»»
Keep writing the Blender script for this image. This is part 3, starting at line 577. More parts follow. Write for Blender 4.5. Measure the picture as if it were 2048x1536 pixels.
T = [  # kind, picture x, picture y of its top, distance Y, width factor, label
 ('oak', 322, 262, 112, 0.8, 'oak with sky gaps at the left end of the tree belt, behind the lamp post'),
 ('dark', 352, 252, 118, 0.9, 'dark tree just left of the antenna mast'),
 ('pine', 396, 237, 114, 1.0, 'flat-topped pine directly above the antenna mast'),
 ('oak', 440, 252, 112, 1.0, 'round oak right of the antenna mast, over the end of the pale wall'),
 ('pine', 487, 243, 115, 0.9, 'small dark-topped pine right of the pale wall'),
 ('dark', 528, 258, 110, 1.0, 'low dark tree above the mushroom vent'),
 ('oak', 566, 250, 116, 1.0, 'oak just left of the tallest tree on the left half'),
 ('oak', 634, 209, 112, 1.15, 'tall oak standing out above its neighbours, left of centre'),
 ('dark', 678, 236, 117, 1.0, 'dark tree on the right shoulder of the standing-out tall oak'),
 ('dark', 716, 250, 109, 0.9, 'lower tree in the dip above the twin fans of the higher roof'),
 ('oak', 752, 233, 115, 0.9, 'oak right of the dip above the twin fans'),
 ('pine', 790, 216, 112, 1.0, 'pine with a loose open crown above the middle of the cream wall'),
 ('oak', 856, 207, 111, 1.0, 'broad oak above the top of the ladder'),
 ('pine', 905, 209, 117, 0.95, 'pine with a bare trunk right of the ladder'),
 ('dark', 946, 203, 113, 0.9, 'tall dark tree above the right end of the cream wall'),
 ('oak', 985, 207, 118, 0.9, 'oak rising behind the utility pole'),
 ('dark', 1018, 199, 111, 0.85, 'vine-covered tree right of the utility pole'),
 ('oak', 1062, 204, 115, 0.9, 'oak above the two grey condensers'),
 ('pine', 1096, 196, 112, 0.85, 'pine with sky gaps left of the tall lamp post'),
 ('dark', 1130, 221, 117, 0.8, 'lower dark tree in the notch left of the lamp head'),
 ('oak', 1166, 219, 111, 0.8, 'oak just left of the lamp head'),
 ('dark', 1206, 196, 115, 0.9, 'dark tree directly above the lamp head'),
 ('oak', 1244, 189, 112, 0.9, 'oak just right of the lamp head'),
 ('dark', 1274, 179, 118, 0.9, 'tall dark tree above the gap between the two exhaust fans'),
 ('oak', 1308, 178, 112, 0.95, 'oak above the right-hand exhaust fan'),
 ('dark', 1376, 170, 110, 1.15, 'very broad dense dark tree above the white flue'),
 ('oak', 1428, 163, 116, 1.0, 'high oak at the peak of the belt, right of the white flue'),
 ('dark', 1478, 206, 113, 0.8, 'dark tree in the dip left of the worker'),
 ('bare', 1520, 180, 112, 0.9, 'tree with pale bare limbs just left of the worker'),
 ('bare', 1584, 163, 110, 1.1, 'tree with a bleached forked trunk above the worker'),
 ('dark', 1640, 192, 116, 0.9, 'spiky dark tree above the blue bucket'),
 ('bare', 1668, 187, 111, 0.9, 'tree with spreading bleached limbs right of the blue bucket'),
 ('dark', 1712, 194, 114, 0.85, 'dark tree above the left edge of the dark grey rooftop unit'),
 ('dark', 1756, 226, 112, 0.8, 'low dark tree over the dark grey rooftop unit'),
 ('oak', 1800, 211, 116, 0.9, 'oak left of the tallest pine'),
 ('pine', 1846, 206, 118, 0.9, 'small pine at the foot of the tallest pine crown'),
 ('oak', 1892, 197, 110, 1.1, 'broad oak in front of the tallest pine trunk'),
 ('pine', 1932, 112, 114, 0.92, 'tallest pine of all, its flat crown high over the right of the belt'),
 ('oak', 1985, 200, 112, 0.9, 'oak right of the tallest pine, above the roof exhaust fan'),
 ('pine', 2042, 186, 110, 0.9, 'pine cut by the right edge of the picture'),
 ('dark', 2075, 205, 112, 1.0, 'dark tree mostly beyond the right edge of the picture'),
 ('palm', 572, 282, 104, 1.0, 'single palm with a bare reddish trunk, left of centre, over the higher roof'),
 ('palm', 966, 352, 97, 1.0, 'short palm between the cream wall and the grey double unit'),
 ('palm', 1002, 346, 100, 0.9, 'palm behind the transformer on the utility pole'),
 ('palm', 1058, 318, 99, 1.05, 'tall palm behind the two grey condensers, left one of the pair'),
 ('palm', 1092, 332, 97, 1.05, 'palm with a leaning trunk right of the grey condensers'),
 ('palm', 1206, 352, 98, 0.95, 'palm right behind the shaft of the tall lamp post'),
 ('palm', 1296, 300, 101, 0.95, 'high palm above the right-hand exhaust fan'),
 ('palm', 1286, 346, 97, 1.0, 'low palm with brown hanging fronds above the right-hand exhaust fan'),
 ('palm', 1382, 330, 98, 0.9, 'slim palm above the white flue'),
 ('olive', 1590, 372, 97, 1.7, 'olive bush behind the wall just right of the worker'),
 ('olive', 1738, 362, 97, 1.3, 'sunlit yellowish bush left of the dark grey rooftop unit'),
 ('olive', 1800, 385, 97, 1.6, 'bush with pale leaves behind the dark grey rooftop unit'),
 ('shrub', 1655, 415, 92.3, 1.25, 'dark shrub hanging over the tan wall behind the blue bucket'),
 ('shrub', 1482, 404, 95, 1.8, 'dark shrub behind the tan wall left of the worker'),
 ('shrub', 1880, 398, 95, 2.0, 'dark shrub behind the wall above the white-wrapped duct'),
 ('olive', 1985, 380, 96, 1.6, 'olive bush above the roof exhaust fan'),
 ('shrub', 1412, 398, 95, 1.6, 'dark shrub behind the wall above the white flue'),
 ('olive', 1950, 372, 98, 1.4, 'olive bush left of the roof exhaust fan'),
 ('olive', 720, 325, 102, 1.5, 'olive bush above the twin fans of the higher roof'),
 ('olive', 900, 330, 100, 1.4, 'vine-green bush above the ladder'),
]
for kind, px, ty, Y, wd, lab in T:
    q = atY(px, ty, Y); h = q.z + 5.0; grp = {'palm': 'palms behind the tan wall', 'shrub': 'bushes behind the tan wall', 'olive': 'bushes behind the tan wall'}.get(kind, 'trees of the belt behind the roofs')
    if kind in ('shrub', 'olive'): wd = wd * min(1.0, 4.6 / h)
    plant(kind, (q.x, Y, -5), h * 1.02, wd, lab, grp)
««
» **What needs to be done**
Each line of the material above must be retyped precisely.

» **Exercise answer**
Keep writing the Blender script for this image. This is part 3, starting at line 577. More parts follow. Write for Blender 4.5. Measure the picture as if it were 2048x1536 pixels.
T = [  # kind, picture x, picture y of its top, distance Y, width factor, label
 ('oak', 322, 262, 112, 0.8, 'oak with sky gaps at the left end of the tree belt, behind the lamp post'),
 ('dark', 352, 252, 118, 0.9, 'dark tree just left of the antenna mast'),
 ('pine', 396, 237, 114, 1.0, 'flat-topped pine directly above the antenna mast'),
 ('oak', 440, 252, 112, 1.0, 'round oak right of the antenna mast, over the end of the pale wall'),
 ('pine', 487, 243, 115, 0.9, 'small dark-topped pine right of the pale wall'),
 ('dark', 528, 258, 110, 1.0, 'low dark tree above the mushroom vent'),
 ('oak', 566, 250, 116, 1.0, 'oak just left of the tallest tree on the left half'),
 ('oak', 634, 209, 112, 1.15, 'tall oak standing out above its neighbours, left of centre'),
 ('dark', 678, 236, 117, 1.0, 'dark tree on the right shoulder of the standing-out tall oak'),
 ('dark', 716, 250, 109, 0.9, 'lower tree in the dip above the twin fans of the higher roof'),
 ('oak', 752, 233, 115, 0.9, 'oak right of the dip above the twin fans'),
 ('pine', 790, 216, 112, 1.0, 'pine with a loose open crown above the middle of the cream wall'),
 ('oak', 856, 207, 111, 1.0, 'broad oak above the top of the ladder'),
 ('pine', 905, 209, 117, 0.95, 'pine with a bare trunk right of the ladder'),
 ('dark', 946, 203, 113, 0.9, 'tall dark tree above the right end of the cream wall'),
 ('oak', 985, 207, 118, 0.9, 'oak rising behind the utility pole'),
 ('dark', 1018, 199, 111, 0.85, 'vine-covered tree right of the utility pole'),
 ('oak', 1062, 204, 115, 0.9, 'oak above the two grey condensers'),
 ('pine', 1096, 196, 112, 0.85, 'pine with sky gaps left of the tall lamp post'),
 ('dark', 1130, 221, 117, 0.8, 'lower dark tree in the notch left of the lamp head'),
 ('oak', 1166, 219, 111, 0.8, 'oak just left of the lamp head'),
 ('dark', 1206, 196, 115, 0.9, 'dark tree directly above the lamp head'),
 ('oak', 1244, 189, 112, 0.9, 'oak just right of the lamp head'),
 ('dark', 1274, 179, 118, 0.9, 'tall dark tree above the gap between the two exhaust fans'),
 ('oak', 1308, 178, 112, 0.95, 'oak above the right-hand exhaust fan'),
 ('dark', 1376, 170, 110, 1.15, 'very broad dense dark tree above the white flue'),
 ('oak', 1428, 163, 116, 1.0, 'high oak at the peak of the belt, right of the white flue'),
 ('dark', 1478, 206, 113, 0.8, 'dark tree in the dip left of the worker'),
 ('bare', 1520, 180, 112, 0.9, 'tree with pale bare limbs just left of the worker'),
 ('bare', 1584, 163, 110, 1.1, 'tree with a bleached forked trunk above the worker'),
 ('dark', 1640, 192, 116, 0.9, 'spiky dark tree above the blue bucket'),
 ('bare', 1668, 187, 111, 0.9, 'tree with spreading bleached limbs right of the blue bucket'),
 ('dark', 1712, 194, 114, 0.85, 'dark tree above the left edge of the dark grey rooftop unit'),
 ('dark', 1756, 226, 112, 0.8, 'low dark tree over the dark grey rooftop unit'),
 ('oak', 1800, 211, 116, 0.9, 'oak left of the tallest pine'),
 ('pine', 1846, 206, 118, 0.9, 'small pine at the foot of the tallest pine crown'),
 ('oak', 1892, 197, 110, 1.1, 'broad oak in front of the tallest pine trunk'),
 ('pine', 1932, 112, 114, 0.92, 'tallest pine of all, its flat crown high over the right of the belt'),
 ('oak', 1985, 200, 112, 0.9, 'oak right of the tallest pine, above the roof exhaust fan'),
 ('pine', 2042, 186, 110, 0.9, 'pine cut by the right edge of the picture'),
 ('dark', 2075, 205, 112, 1.0, 'dark tree mostly beyond the right edge of the picture'),
 ('palm', 572, 282, 104, 1.0, 'single palm with a bare reddish trunk, left of centre, over the higher roof'),
 ('palm', 966, 352, 97, 1.0, 'short palm between the cream wall and the grey double unit'),
 ('palm', 1002, 346, 100, 0.9, 'palm behind the transformer on the utility pole'),
 ('palm', 1058, 318, 99, 1.05, 'tall palm behind the two grey condensers, left one of the pair'),
 ('palm', 1092, 332, 97, 1.05, 'palm with a leaning trunk right of the grey condensers'),
 ('palm', 1206, 352, 98, 0.95, 'palm right behind the shaft of the tall lamp post'),
 ('palm', 1296, 300, 101, 0.95, 'high palm above the right-hand exhaust fan'),
 ('palm', 1286, 346, 97, 1.0, 'low palm with brown hanging fronds above the right-hand exhaust fan'),
 ('palm', 1382, 330, 98, 0.9, 'slim palm above the white flue'),
 ('olive', 1590, 372, 97, 1.7, 'olive bush behind the wall just right of the worker'),
 ('olive', 1738, 362, 97, 1.3, 'sunlit yellowish bush left of the dark grey rooftop unit'),
 ('olive', 1800, 385, 97, 1.6, 'bush with pale leaves behind the dark grey rooftop unit'),
 ('shrub', 1655, 415, 92.3, 1.25, 'dark shrub hanging over the tan wall behind the blue bucket'),
 ('shrub', 1482, 404, 95, 1.8, 'dark shrub behind the tan wall left of the worker'),
 ('shrub', 1880, 398, 95, 2.0, 'dark shrub behind the wall above the white-wrapped duct'),
 ('olive', 1985, 380, 96, 1.6, 'olive bush above the roof exhaust fan'),
 ('shrub', 1412, 398, 95, 1.6, 'dark shrub behind the wall above the white flue'),
 ('olive', 1950, 372, 98, 1.4, 'olive bush left of the roof exhaust fan'),
 ('olive', 720, 325, 102, 1.5, 'olive bush above the twin fans of the higher roof'),
 ('olive', 900, 330, 100, 1.4, 'vine-green bush above the ladder'),
]
for kind, px, ty, Y, wd, lab in T:
    q = atY(px, ty, Y); h = q.z + 5.0; grp = {'palm': 'palms behind the tan wall', 'shrub': 'bushes behind the tan wall', 'olive': 'bushes behind the tan wall'}.get(kind, 'trees of the belt behind the roofs')
    if kind in ('shrub', 'olive'): wd = wd * min(1.0, 4.6 / h)
    plant(kind, (q.x, Y, -5), h * 1.02, wd, lab, grp)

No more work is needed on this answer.